A further observation on the rather tired “celebration of the death of OBL” question.
I sometimes pride myself on an unusual ability to happen actually now and then to manage to notice the obvious, but it’s false pride, I know.
I want to look again at what Jeffrey Goldberg’s Torah teacher said.
I earlier pointed out one aspect of a neglected larger context – that OBL, unlike the Egyptians in the Bible story, died through human agency, not by his own bad luck or independent collision with the eternal will. But there is another relevant aspect of the story, a different kind of distinction, this one directly mentioned by the teacher and yet ignored in her subsequent analysis:
The water closed in on these enemies while the Israelites broke out in ecstatic singing following Moses’ recitation of the “Song of the Sea” found in Exodus 15. The angels, the text states, wanted to sing but God turned to them and said “My creatures are drowning in the sea, and you want to sing?”

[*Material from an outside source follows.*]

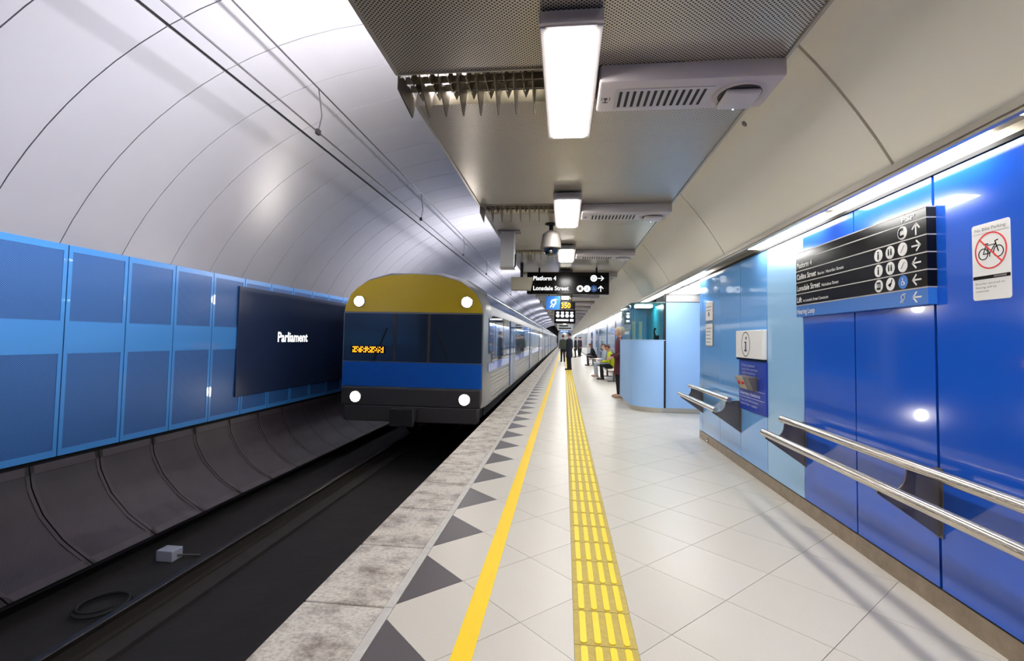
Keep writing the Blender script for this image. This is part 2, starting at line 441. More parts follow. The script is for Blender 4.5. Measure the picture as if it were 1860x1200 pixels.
# ---------------- right vault panels
vaultr = struct('ceiling')
vr = arc_panel(28.6, 50, .012, 3.06-.012, 8).mesh('vault_panel', True)
for k in range(-4, 36):
    y = 3.075+3.06*k
    if y < YN or y > 108: continue
    o = obj('vault_panel', vr, M_VAULT_R, vaultr, loc=(0, y, 0))
stud = thing('ceiling_stud', 'small round dark stud on the cream curved ceiling near the vent beam', 'stud', (1.262, 3.6, 3.02))
nrm = Vector((CX_-1.262, 0, CZ_-3.02)).normalized()
b = B().lathe([(.022, 0), (.022, .006), (.012, .012), (.004, .016)], n=14)
b.bm.transform(Vector((0, 0, 1)).rotation_difference(nrm).to_matrix().to_4x4()); obj('stud_cap', b, M_CAMGREY, stud, smooth=True)

# ---------------- left wall: blue perforated panels and the plum skirt panels
wl = struct('wall_left')
PX = -5.46

def rect_frame(b, x0, x1, y0, y1, z0, z1, holes):
    """panel plate with rectangular openings in a single column"""
    zs = [z0]
    for (ya, yb, za, zb) in holes:
        b.box(x0, x1, y0, ya, za, zb); b.box(x0, x1, yb, y1, za, zb)
    edges = [z0]+[q for h in holes for q in (h[2], h[3])]+[z1]
    for q in range(0, len(edges), 2): b.box(x0, x1, y0, y1, edges[q], edges[q+1])
    return b
frame = rect_frame(B(), -.02, 0, .007, M-.007, .09, 2.40, [(.05, M-.05, .16, 1.20), (.05, M-.05, 1.56, 2.33)]).mesh('wall_panel')
ins1 = B().box(-.02, -.006, .05, M-.05, .16, 1.20).mesh('perforated_sheet'); ins2 = B().box(-.02, -.006, .05, M-.05, 1.56, 2.33).mesh('perforated_sheet')
Y0P = 4.81-M*6
for k in range(0, 36):
    y = Y0P+M*k
    p = obj('wall_panel', frame, M_BLUE_FR, wl, loc=(PX, y, 0))
    obj('perforated_sheet', ins1, M_BLUE_PERF, p); obj('perforated_sheet', ins2, M_BLUE_PERF, p)
fb = B()
for k in range(36, 150): fb.box(PX-.02, PX, Y0P+M*k+.006, Y0P+M*(k+1)-.006, .09, 2.4)
obj('wall_panel', fb, M_BLUE_FR, wl, kind='stuff')
obj('wall_backing', B().box(PX-.10, PX-.06, YN, YF, -.1, 2.44), M_VOID, wl)
SK = [(-5.44, .05), (-5.39, -.18), (-5.24, -.43), (-4.99, -.67), (-4.65, -.87)]
def sub_prof(pr, t0, t1, off=0):
    n = 12; out = []
    L = [0]
    for a, c in zip(pr, pr[1:]): L.append(L[-1]+math.hypot(c[0]-a[0], c[1]-a[1]))
    for q in range(n+1):
        s_ = (t0+(t1-t0)*q/n)*L[-1]
        for i in range(len(L)-1):
            if s_ <= L[i+1]+1e-9:
                f = (s_-L[i])/(L[i+1]-L[i]); x = pr[i][0]+f*(pr[i+1][0]-pr[i][0]); z = pr[i][1]+f*(pr[i+1][1]-pr[i][1])
                out.append((x-off*.6, z-off*.8)); break
    return out
sk = B()
sk.strip(sub_prof(SK, 0, .07), .007, M-.007); sk.strip(sub_prof(SK, .93, 1), .007, M-.007)
sk.strip(sub_prof(SK, 0, 1), .007, .045); sk.strip(sub_prof(SK, 0, 1), M-.045, M-.007)
skm = sk.mesh('skirt_panel', True)
ski = B().strip(sub_prof(SK, .07, .93, .006), .045, M-.045).mesh('perforated_sheet', True)
Y0S = 3.765-M*5
for k in range(0, 34):
    p = obj('skirt_panel', skm, M_PLUM_FR, wl, loc=(0, Y0S+M*k, 0)); obj('perforated_sheet', ski, M_PLUM_PERF, p)
fs_ = B()
for k in range(34, 148): fs_.strip(SK, Y0S+M*k+.006, Y0S+M*(k+1)-.006)
obj('skirt_panel', fs_, M_PLUM_FR, wl, kind='stuff')
obj('skirt_backing', B().strip([(x-.05, z-.06) for x, z in SK], YN, YF), M_VOID, wl)
# station name board, enlarged and darkened to stand in for the train's dark streak
nb = thing('station_name_board', 'long dark navy trackside board with the white station name, shaped to stand in for the train blur', 'sign', (PX, 7.66, 0))
obj('board', B().box(.002, .028, 0, 4.6, .40, 2.26, .006), mat('name_board_blur_navy', srgb(40, 54, 84), .3, coat=.3), nb)
fc = Face((.0285, 0, 0), (0, 1, 0), (0, 0, 1), (1, 0, 0))
obj('lettering', fc.text(B(), 'Parliament', 1.15, 1.32, .185, 1.09, bold=.025), mat('name_white', (1, 1, 1), .4, emis=.55), nb, label='white station name lettering')

# ---------------- right wall
wr = struct('wall_right', b=B().box(2.105, 2.3, YN, 7.80, 0, 2.55).box(2.105, 2.3, 12.7, YF, 0, 2.55), m=M_VOID)
J = [-3.2, -2.42, -1.65, -.87, -.1, .68, 1.455, 2.23, 3.01, 3.785, 4.545, 5.32, 6.10, 6.86, 7.70, 7.83]
for q, (a, c) in enumerate(zip(J, J[1:])):
    g = .010 if abs(c-3.01) < .01 or abs(a-3.01) < .01 else .005
    m_ = M_DEEP if c <= 4.6 else (M_PALE if abs(a-4.545) < .01 else M_LIGHT)
    obj('glass_panel', B().box(WX, WX+.02, a+(g if q else 0), c-(g if c < 7.8 else 0), .125, 2.425), m_, wr)
obj('return_panel', B().box(WX, 2.9, 7.831, 7.85, .125, 2.425), M_LIGHT, wr)
y = 12.72; k = 0
fw = B()
while y < 110:
    if y < 40:
        obj('glass_panel', B().box(WX, WX+.02, y+.005, y+.77, .125, 2.425), (M_LIGHT, M_LIGHT, M_PALE, M_DEEP)[k % 4], wr)
    else: fw.box(WX, WX+.02, y+.005, y+.77, .125, 2.425)
    y += .775; k += 1
obj('glass_panel', fw, M_LIGHT, wr, kind='stuff')
kick = struct('baseboard_right', b=B().box(WX-.002, WX+.03, YN, 7.83, 0, .115).box(WX-.002, WX+.03, 12.7, YF, 0, .115).box(WX-.002, 2.9, 7.83, 7.86, 0, .115), m=M_KICK)
ws = thing('floor_socket', 'small round metal socket on the kick strip at the wall corner', 'socket', (WX-.002, 7.42, .05))
b = B().lathe([(.035, 0), (.035, .012), (.024, .012), (.02, .004)], n=16); b.bm.transform(Matrix.Rotation(-PI/2, 4, 'Y')); obj('socket_ring', b, M_STEEL, ws, smooth=True)
b = B().lathe([(.019, 0), (.019, .006)], n=16); b.bm.transform(Matrix.Rotation(-PI/2, 4, 'Y')); obj('socket_hole', b, M_SLOT, ws)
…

Note that the human beings, the Israelites, break out in ecstatic singing at the drowning of the Egyptians, and, at least in this recitation, are not criticized for it. It’s the angels who are told to keep their empyreal mouths shut. The teacher continues (my emphasis):
Of course, there’s a desire to sing. There is a need to cry out in joy. But these knee-jerk reactions should be tempered by the larger question of what a human life is worth. Relief is appropriate. Celebration may just cross over a spiritual line.

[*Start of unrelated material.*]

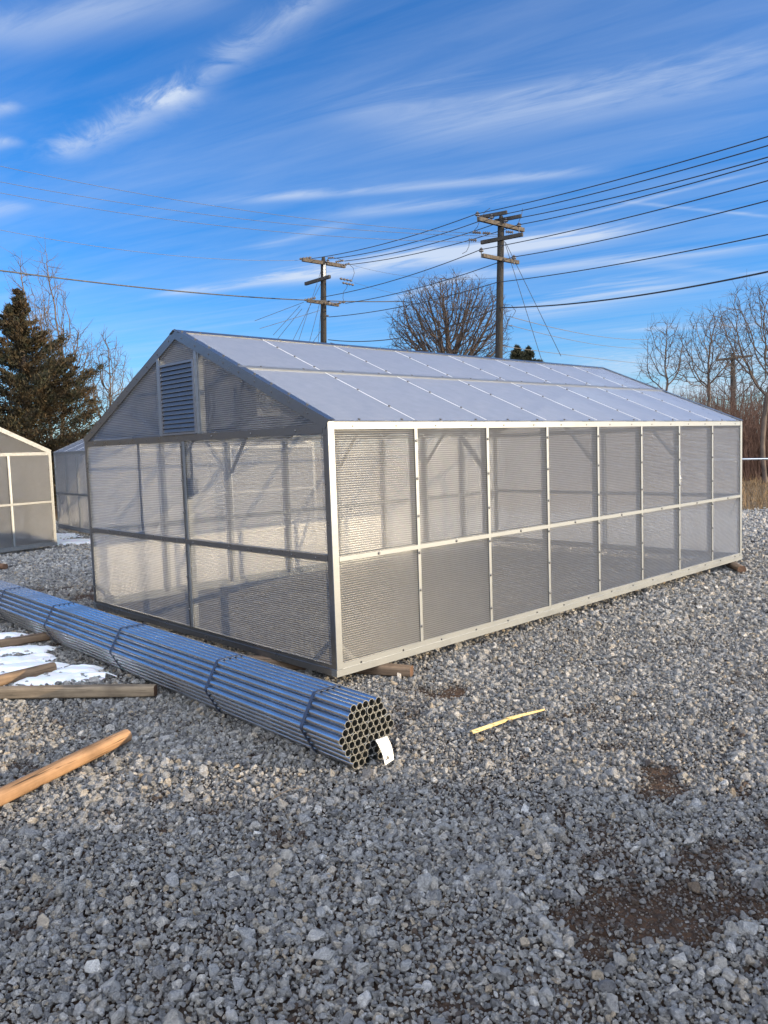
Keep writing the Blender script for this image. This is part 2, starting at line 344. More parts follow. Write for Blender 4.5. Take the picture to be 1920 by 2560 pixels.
def layer(y0, y1, st, z, mean, sig, keep=1.0, lo=.008, hi=.048):
    ys = np.arange(y0, y1, st); xm = .56*y1+1.2; xs = np.arange(-xm, xm, st)
    X, Y = np.meshgrid(xs, ys); X = X.ravel(); Y = Y.ravel()
    X = X+rng.uniform(-.5, .5, X.size)*st; Y = Y+rng.uniform(-.5, .5, Y.size)*st
    k = np.abs(X) < .56*Y+1.0
    k &= rng.random(X.size) < keep
    k &= (Y + .24*X - 21.0 + 1.6*(vnoise(X, Y, .9, 21)-.5)) < rng.uniform(-.6, .5, X.size)
    X, Y = X[k], Y[k]
    d = dirt(X, Y); clump = vnoise(X, Y, .35, 31)
    sz = np.clip(np.exp(rng.normal(math.log(mean), sig, X.size))*(1-.45*d)*(.8+.4*clump), lo, hi)
    kk = (rng.random(X.size) < d*.85) if PEB else (rng.random(X.size) > d*(.20 if z < 0 else .5)); X, Y, d, sz = X[kk], Y[kk], d[kk], sz[kk]
    zz = z + (sz-mean)*.25 + rng.normal(0, .004, X.size) + .012*(vnoise(X, Y, .5, 41)-.5) - .006*d
    P.append(np.stack([X, Y, zz], 1)); S.append(sz)
    RO.append(np.stack([rng.normal(0, .5, X.size), rng.normal(0, .5, X.size), rng.uniform(0, 6.283, X.size)], 1))
    D.append(np.where(rng.random(X.size) < .72, 1.0, .35) if PEB else np.clip(d*rng.uniform(.2, 1.2, X.size), 0, 1)); I.append(rng.integers(0, 14, X.size))
layer(1.5, 7.5, .0225, -.020, .0122, .36)
layer(1.5, 7.5, .029, -.005, .0128, .42, .8)
layer(1.5, 7.0, .11, .004, .024, .28, .22)
layer(1.5, 6.0, .022, -.008, .0070, .3, .9, lo=.004, hi=.011)
layer(7.5, 13, .034, -.018, .0185, .34)
layer(7.5, 13, .048, .000, .019, .38, .75)
PEB = True
layer(1.6, 5.4,   .0135, -.010, .0085, .45, 1.0, lo=.003, hi=.022)
PEB = False
layer(13, 24, .062, -.015, .031, .3, hi=.06)
layer(13, 24, .10, .002, .030, .35, .6, hi=.06)
P = np.concatenate(P); S = np.concatenate(S); RO = np.concatenate(RO); D = np.concatenate(D); I = np.concatenate(I)
me = bpy.data.meshes.new('gravel'); me.vertices.add(len(P)); me.vertices.foreach_set('co', P.astype(np.float32).ravel())
me.attributes.new('scl', 'FLOAT', 'POINT').data.foreach_set('value', S.astype(np.float32))
me.attributes.new('dirt', 'FLOAT', 'POINT').data.foreach_set('value', D.astype(np.float32))
me.attributes.new('rot', 'FLOAT_VECTOR', 'POINT').data.foreach_set('vector', RO.astype(np.float32).ravel())
me.attributes.new('pick', 'INT', 'POINT').data.foreach_set('value', I.astype(np.int32))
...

Contrary to the teacher’s reading, and my earlier one, the Biblical text appears to be acknowledging and in effect affirming the expression of joy. There is a need to cry out in joy.
Needs are needs. There’s no choice about them.
Are human beings supposed to emulate the angels, to become angels? In my Hermann Cohen-influenced reading of the prophetic teachings, I don’t think so. Human beings do not become “more divine” by becoming “less human.” Divine is a different category of existence altogether – human beings at most “draw nearer” to it – while the angels don’t really know what they’re singing about, because they do not also suffer and die.
More after I’ve had a chance to review and reflect on the relevant texts.
Interesting perspective. The thing I would review and reflect on myself would be the part about the Divine being a different category. My sense is that mystics see us as divine. That separates their outlook from the institutionalized religious idea about us being eternally separate from God and “His” angels. It goes to the difference between dualism and non-dualism. So I would recommend continuing to be clear about this being a particular religious perspective on things as opposed to being religious substantiation of why it’s okay for humans to celebrate violence.